Conquanto o processo se ache ainda em fase de “experimentação”, sem tradução numa qualquer lei europeia, não se descortinam nem todas as vantagens nem o ror de desvantagens que a introdução do euro digital possa acarretar.

 Não se ignore: o euro digital não substituirá o euro físico, a moeda com curso legal.

 Nos instrumentos em perspectiva surge como mero complemento do euro físico. De modo expresso: mero complemento. Ponto é que não haja, depois, quaisquer subversões ao modelo.

 Será a única solução de pagamento digital em euros com aceitação universal em toda a área do euro.

 Será um meio de pagamento digital com as vantagens do numerário, permitindo realizar pagamentos em “moeda de banco central” quando o numerário não for opção (por exemplo, no comércio electrónico e nos pagamentos remotos ‘pessoa’ a ‘pessoa’), com elevado nível de privacidade, utilização gratuita para serviços básicos e disponibilidade offline.

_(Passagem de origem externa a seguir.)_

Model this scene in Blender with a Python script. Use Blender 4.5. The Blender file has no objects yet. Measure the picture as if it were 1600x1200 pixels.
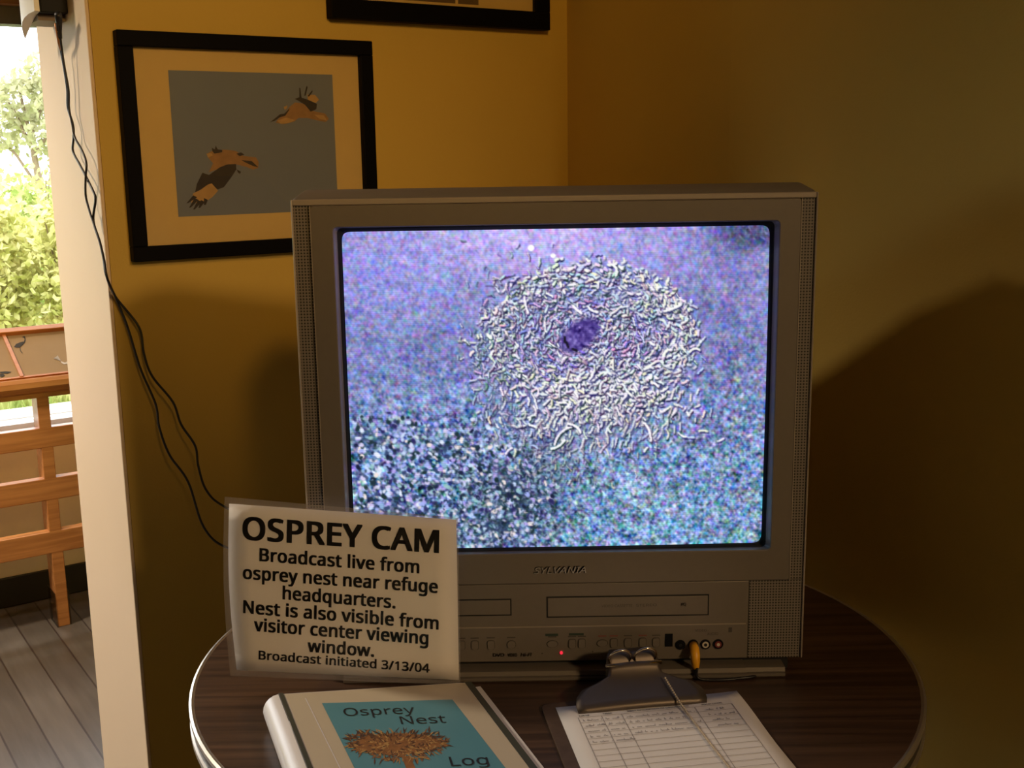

 No que tange às desvantagens, assinalem-se a:

 ·         Dependência da tecnologia: se ocorrerem quaisquer quebras ou interrupções  no sistema, a disrupção prejudicará os consumidores, deixá-los-á à míngua de recursos para as necessidades correntes.

 ·         Exclusão financeira com forte pendor discriminatório: os cidadãos, em particular os que hipótese nenhuma de acesso têm a dispositivos móveis ou a serviços bancários, ficarão de todo excluídos do uso do euro digital.

 Eis, pois, o que se nos oferece dizer.